Some repository-wide testing, not for functionality but for other requirements, is maintained in the testing directory.
- Create a Github Issue
- Pursue an OSCAL lead
- Send email to [email protected]
This project is being maintained by Wendell Piez, w a p i e z @ n i s t . g o v of the National Institute of Standards and Technology, Information Technology Laboratory, Computer Security Division (NIST/ITL/CSD 773.03).
OSCAL, the Open Security Controls and Assessment Language
- OSCAL web site
- OSCAL model reference site
- OSCAL Github code repository
- OSCAL XSLT code repository - has code that will be useful here
More sites and repositories are devoted to OSCAL and OSCAL tools, but these are the references to start with.
Piez, Wendell (2024), OSCAL-XProc3, US National Institute of Standards and Technology (NIST), https://github.com/usnistgov/oscal-xslt3.
TODO: secure a DOI by registering the project in MIDAS, and update accordingly
The code in this repository is all declarative, and depends on lower-level processors provided in libraries.
Currently these dependencies are:
- Morgana XProc IIIse, by Achim Berndzen and <xml-project />
- Saxon 12.3, from Saxonica
- SchXSLT, by David Maus
Morgana and Saxon both require Java, as detailed on their support pages.

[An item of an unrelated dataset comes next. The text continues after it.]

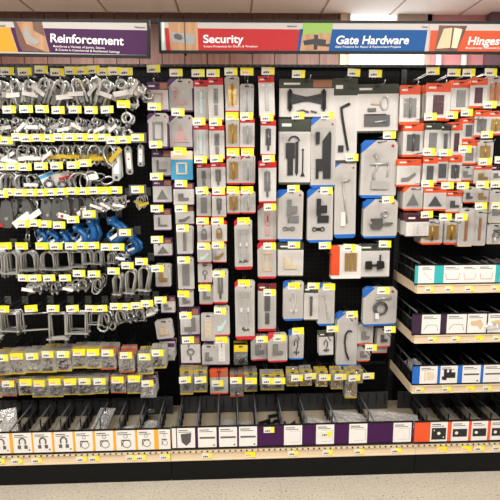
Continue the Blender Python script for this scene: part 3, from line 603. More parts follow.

SchXSLT requires XSLT, hence Saxon.
See THIRD_PARTY_LICENSES.md for more.
As noted above, however, all software is also conformant with relevant open-source language specifications, and should deliver the same results, verifiably, using other software that follows the same specifications, including XProc and XSLT processors yet to be developed.
XProc 3.0 aims to be platform- and application-independent, so one use of this project will be to test and assess portability across environments supporting XProc.
With the authors of incorporated tooling, the many contributors to the XProc and XML stacks underlying this functionality are owed thanks and acknowledgement. These include
- Henry Thompson and other pioneers of structured data pipelining on a standards basis
- Committee members and developers of XProc versions 1.0 and 3.0, especially Norm Walsh, chair and exemplar of graceful persistence
- Developers of embedded commodity parsers and processers such as Java Xerces, Trang, and Apache FOP (to mention only three)
- All developers of XML, XSLT, and XQuery technologies and applications, especially unencumbered and open-source
Only an open, dedicated and supportive community could prove capable of such a collective achievement.
This work is dedicated to the grateful memory of Michael Sperberg-McQueen and to all his students, past and future.
This README was composed starting from the NIST Open Source Repository template as of April 24, 2024.